Okonjo-Iweala has been widely acclaimed to be the most qualified candidate for the multilateral development institution's top position.
In a related development, a group of former World Bank officials has written a letter backing Okonjo-Iweala, to be its next president.
Traditionally, the post is given to the candidate put forward by the US, the BBC reported.
But in an open letter, 35 former economists and managers said the bank should choose the next chief on merit.
The letter in support of Okonjo-Iweala, which is signed by high-ranking managers and economists, including Tunisia's central bank chief, Mustapha Nabli, criticised some aspects of the selection process.
Under an informal arrangement, in return, Europe appoints a European as head of the International Monetary Fund (IMF), a sister Bretton Woods institution. It is currently run by Frenchwoman Christine Lagarde.
Emerging economies have become increasingly unhappy with this system and are pushing for change.
The leaders of Russia, Brazil, China, India and South Africa recently called for a review of that weighted voting system.
So given this scenario that there are loud grumblings of unhappiness at this decades old arrangement between the two economic blocs, its quite possible that the BRICS Bank could possibly emerge as a bank for the third world sometime in the future. At the same time, all these nations are very deeply connected to the United States. In fact, Dr. Kim was in New Delhi recently and met the Prime Minister and other cabinet ministers and officials.

In another outcome of this Fourth BRICS Summit, the members said they are keen to start trading in their own currencies.


 Again, this talk of reducing the influence of the USD as the world's common currency has been on for a while, and once the global economy tanked, everybody realized that perhaps its best to hold onto those Dineros. Iran has been trying to trade with countries in their own currencies for a while now to sell its oil, and this is one big conspiracy theory that this is the reason why the US is going to war with it because it is bypassing the global oil exchanges that trade in USD at New York City and London.

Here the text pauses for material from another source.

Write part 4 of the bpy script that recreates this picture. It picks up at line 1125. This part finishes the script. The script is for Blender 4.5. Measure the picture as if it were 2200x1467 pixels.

This is something I whole heartedly welcome. The US is feeling the pressure these days because there is nobody to sponsor its wars for it, and other nations are raring to go ahead.

I think what the Professor was trying to tell me was that the world may not be able to sustain another pole. The BRICS will create another pole and they are getting more and more powerful. Even with their own individual ambitions and plans, there is a lot they can work on together, and as much as I hate to say it, China's a part of it too.

Thus a better solution the way forward is perhaps not a strong BRICS, but a stronger G20. A group of the world's twenty most powerful nations, including the 7 strongest developed economies, will be a more equitable group and can combine the best of both worlds.

A ‘multilateral letter of credit confirmation facility agreement’ was signed among the five participating banks — Brazil’s Banco Nacional de Desenvolvimento Economic e Social, Russia’s State Corporation Bank for Development and Foreign Economic Affairs (Vnesheconombank), Export-Import Bank of India, China Development Bank Corporation and Development Bank of Southern Africa.